Landcare is an Australian innovation which for over two decades has delivered multiple benefits for our environment, climate and food security.

We often overlook the individual contribution of work done on individual farms or by local rural, urban or indigenous Landcare groups because these do not attract the headlines of larger projects.

You sometimes hear it said that these individual contributions are “too small” to make any difference.

On the contrary, each action is important and it is the collective action by Landcare in its various forms that has made it one of the most significant social movements in this nation’s history delivering productive, environmental and social benefits.

Junior Landcare in our schools is helping children from urban communities to connect with our environment through understanding where their food comes from.
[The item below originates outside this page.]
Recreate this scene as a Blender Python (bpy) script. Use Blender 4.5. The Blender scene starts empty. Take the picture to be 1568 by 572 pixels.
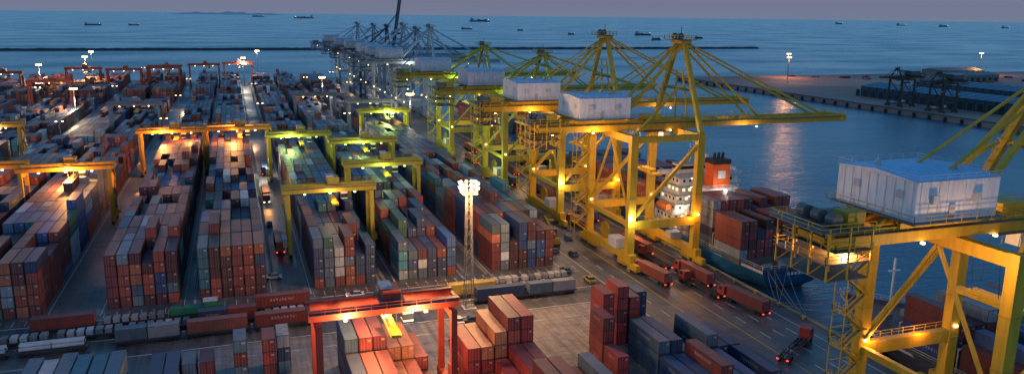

Children growing watermelons or sunflowers might not seem like a Landcare activity, but it is helping children make the first steps towards understanding the linkages between our environment, food, where it comes from and that they are interrelated.

Urban communities across the country have been doing remarkable work such as managing and enhancing public lands like creek banks and coastal dunes which has had significant water quality benefits, enhanced biodiversity and have made these better places to live.

Indigenous communities have made significant contributions through not only managing traditional lands, but in extending their traditional land management knowledge to the broader community across the country.

Our farmers have not only undertaken widespread revegetation and biodiversity works on their properties, but have also made significant environment and climate change contributions through practices such as minimum tillage and managing ground cover etc.

These actions not only make individual farms more sustainable, but enhance our environment and the future of our food supplies.

All these individual actions continue to make a difference and should be recognised for the collective benefit that they provide.

The Landcare movement through this collective action continues to make a major contribution to this country.

While we use Landcare Week to celebrate this contribution, it is important to recognise this work goes on every day of the year and is undertaken by tens of thousands of Australians acting as environmental stewards or volunteers in the nation’s interest.